Hundreds of indecent images were found on his digital devices as officers uncovered victims from Coventry and Walsall in the West Midlands, plus Lanark in Scotland, Liverpool, St Ives, Shoreham-by-sea and East Ham. 

But examination of his computer and phone revealed he’d contacted girls living in New Zealand, Brazil, UAE and Russia. 

Ramchelawon − who gave his home address as Walls Street, Halifax, when arrested − was convicted of two counts of inciting a 12-year-old girl to engage in sex acts online, eight charges of possessing indecent images of children, and two of distributing the images.

He was also convicted of penetration and sexual assault against a six-year-old Coventry girl in October last year. Today (Monday 18 September) at Stafford Crown Court he was jailed for 15 years.

Listen to the traumatic impact on a victim and her family: https://soundcloud.com/westmidlandspolice/girl-audio

Investigating officer, Detective Constable Kerry Haywood from West Midlands Police’s Public Protection Unit, said: “He used various aliases including Ryan Smith and ‘Santiago’ and claimed to be a teenager who was sending messages during school or college lessons.

“He sent poems, would call them ‘baby’ and tell them he loved them after chatting online for little more than a day.

“However, he quickly steered the chats to intimate subjects and persuaded them to take their clothes off − and he then used these naked images to blackmail them into sending more explicit pictures and videos.

“The enquiry started when a girl from Manchester reported to police that a boy named Ryan was asking for intimate images.
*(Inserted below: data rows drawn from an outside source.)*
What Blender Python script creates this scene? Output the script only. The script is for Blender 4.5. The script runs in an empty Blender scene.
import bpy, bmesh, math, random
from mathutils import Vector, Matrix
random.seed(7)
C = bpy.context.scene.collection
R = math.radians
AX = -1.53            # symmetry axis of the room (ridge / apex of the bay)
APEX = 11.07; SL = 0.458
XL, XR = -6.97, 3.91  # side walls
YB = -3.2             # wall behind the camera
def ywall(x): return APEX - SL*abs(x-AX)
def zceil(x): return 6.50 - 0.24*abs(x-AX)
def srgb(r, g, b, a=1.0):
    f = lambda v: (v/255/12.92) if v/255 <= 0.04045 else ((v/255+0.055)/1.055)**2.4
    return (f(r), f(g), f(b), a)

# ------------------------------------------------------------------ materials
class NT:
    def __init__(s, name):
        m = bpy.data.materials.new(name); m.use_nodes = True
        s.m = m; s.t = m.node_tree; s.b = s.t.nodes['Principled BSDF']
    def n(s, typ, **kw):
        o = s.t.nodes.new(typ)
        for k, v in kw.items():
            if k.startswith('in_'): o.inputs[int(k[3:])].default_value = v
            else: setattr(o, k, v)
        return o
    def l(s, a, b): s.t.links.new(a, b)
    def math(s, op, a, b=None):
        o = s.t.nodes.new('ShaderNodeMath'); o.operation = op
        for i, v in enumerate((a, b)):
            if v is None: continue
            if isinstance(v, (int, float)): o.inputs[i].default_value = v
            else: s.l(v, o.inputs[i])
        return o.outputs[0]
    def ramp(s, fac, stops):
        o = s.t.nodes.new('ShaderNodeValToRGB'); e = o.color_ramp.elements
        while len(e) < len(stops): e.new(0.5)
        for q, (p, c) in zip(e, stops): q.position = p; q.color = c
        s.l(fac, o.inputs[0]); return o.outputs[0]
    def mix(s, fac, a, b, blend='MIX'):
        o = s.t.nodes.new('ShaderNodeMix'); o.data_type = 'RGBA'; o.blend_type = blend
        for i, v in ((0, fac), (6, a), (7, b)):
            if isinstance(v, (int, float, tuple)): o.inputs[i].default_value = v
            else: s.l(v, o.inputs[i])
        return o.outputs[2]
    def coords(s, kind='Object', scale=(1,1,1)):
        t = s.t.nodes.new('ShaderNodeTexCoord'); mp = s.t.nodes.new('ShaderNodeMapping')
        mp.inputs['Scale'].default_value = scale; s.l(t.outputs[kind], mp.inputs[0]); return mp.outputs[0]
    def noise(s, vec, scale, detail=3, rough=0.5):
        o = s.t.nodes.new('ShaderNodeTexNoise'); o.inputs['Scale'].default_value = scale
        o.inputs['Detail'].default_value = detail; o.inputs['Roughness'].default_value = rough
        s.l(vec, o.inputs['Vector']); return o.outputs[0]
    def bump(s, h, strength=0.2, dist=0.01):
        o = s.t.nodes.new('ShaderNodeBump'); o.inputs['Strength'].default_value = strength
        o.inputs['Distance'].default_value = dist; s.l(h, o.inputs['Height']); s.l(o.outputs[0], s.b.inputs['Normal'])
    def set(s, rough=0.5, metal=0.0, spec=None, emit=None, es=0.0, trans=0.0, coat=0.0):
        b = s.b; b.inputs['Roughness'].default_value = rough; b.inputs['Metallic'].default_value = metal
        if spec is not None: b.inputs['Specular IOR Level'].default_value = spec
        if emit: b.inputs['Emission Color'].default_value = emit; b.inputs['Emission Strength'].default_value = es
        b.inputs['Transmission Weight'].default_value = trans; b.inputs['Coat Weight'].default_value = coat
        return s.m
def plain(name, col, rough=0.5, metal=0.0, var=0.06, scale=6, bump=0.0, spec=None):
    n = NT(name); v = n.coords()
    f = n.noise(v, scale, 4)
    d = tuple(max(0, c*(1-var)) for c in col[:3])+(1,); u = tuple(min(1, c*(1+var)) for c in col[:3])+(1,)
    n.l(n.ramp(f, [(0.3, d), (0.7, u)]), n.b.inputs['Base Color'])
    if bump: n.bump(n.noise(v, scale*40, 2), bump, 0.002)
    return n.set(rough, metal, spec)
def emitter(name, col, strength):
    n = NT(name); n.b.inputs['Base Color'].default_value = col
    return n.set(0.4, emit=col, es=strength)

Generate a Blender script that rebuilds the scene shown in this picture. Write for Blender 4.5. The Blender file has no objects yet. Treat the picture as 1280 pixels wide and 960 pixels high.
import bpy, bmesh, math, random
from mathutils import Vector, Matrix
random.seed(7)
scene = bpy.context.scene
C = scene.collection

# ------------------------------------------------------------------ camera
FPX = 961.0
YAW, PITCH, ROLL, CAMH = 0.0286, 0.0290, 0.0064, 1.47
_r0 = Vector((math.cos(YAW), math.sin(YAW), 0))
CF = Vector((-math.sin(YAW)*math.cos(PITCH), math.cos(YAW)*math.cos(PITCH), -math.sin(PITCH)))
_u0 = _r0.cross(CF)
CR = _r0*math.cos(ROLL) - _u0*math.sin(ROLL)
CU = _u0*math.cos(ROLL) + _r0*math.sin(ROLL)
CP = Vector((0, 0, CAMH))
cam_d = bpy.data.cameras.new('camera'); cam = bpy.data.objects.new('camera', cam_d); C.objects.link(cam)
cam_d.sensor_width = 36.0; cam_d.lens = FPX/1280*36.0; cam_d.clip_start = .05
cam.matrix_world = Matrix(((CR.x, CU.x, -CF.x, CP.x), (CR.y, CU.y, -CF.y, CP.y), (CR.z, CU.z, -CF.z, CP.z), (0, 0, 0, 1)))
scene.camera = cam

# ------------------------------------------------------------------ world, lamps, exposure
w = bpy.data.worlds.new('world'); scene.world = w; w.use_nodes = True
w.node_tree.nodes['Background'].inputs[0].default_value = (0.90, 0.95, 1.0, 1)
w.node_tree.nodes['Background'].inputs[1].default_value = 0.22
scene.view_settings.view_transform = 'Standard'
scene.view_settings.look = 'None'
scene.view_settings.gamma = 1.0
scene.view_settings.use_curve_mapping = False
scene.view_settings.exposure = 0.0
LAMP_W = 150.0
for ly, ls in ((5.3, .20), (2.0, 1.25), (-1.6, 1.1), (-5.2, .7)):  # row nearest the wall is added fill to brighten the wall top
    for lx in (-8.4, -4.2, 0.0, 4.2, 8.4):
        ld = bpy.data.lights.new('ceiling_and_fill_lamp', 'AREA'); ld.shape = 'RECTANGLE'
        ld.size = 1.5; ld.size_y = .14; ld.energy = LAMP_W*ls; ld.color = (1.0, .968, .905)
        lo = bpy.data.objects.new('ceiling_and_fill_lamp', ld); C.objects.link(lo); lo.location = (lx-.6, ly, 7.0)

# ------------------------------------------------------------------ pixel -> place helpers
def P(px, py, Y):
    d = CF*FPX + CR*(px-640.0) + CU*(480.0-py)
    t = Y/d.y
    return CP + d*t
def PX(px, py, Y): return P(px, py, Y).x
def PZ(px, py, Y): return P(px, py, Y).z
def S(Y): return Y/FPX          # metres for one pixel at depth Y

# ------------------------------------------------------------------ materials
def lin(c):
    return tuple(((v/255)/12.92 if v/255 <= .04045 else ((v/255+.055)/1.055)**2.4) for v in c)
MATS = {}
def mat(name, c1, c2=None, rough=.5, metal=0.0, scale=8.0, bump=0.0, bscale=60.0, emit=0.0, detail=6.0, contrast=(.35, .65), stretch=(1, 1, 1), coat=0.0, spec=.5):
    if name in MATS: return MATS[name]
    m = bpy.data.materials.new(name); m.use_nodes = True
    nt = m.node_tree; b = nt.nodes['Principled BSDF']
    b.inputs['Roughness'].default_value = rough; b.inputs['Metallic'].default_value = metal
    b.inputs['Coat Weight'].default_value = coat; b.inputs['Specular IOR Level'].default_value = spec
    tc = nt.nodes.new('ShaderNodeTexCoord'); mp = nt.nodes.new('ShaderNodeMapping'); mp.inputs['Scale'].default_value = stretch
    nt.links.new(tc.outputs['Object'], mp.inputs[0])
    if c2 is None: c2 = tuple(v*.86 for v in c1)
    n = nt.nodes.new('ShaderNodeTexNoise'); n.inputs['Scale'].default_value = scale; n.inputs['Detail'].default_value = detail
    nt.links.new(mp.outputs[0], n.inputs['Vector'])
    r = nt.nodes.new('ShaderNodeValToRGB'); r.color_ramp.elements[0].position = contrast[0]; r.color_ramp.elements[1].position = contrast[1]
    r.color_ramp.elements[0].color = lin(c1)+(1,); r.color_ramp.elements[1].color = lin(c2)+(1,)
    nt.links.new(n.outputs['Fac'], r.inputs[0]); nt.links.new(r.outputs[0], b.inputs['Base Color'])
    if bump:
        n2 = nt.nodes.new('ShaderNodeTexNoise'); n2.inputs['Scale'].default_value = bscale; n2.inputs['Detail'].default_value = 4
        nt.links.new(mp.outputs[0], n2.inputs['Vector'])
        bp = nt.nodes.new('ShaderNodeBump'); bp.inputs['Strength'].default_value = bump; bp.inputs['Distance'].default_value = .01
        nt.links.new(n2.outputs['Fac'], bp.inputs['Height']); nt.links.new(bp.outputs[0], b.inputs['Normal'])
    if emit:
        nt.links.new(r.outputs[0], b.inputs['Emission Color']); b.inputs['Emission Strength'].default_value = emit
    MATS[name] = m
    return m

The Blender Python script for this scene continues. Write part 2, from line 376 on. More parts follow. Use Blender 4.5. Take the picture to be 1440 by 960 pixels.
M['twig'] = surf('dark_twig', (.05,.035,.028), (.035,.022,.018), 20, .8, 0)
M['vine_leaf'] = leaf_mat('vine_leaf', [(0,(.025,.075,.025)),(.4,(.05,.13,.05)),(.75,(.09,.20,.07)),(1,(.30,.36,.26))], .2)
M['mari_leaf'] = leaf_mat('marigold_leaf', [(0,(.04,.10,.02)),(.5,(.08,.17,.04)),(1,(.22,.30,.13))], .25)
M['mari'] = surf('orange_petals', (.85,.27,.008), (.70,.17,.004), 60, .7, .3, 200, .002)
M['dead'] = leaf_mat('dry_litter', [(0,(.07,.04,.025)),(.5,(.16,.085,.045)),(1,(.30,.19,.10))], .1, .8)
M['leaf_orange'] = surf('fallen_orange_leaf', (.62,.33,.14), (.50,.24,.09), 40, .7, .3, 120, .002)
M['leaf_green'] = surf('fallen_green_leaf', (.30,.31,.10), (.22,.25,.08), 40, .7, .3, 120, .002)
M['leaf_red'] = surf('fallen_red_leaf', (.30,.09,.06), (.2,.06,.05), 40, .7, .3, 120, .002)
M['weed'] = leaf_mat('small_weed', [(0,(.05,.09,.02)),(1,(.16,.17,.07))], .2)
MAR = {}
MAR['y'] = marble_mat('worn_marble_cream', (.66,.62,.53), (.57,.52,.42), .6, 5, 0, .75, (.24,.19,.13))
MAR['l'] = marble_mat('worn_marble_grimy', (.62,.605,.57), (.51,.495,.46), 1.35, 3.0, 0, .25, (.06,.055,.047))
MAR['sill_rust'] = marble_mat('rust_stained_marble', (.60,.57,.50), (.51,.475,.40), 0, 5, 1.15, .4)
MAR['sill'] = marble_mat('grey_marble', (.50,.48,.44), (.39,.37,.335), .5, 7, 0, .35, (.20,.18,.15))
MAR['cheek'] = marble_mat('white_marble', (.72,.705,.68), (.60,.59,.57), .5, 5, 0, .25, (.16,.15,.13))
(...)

The investigation soon snowballed and we identified many more victims and online conversations with girls in different countries.

“I’d like to thank that 12-year-old girl for breaking her silence and putting her faith in the police. It’s helped us put a calculating sex predator behind bars and undoubtedly protected other girls for falling into his trap."

And DC Haywood urged parents to play an intrusive role in their children’s online activity to make sure they don’t come to any harm whilst surfing the net.

She added: “You need to be absolutely certain who you’re talking to online − your son or daughter may believe they’re chatting with another teenager but, in reality, it could be someone much older with sinister intentions. 

“Parents shouldn’t feel awkward asking their children what they’re up to online and who they’re conversing with on social media. Perhaps have an agreement that they only use the internet in an overt manner, in the living room, rather than squirreled away in their bedrooms.

“And ask whether your child really needs a webcam in their bedroom? If a child is persuaded to expose themselves in front of a camera then they’ve lost control of that image or video and it could be floating around online forever."

The national Child Exploitation & Online Protection (CEOP) team has developed a website − Think You Know − which provides useful web safety advice and a guide on how to report worries or concerns about people you’re chatting to online.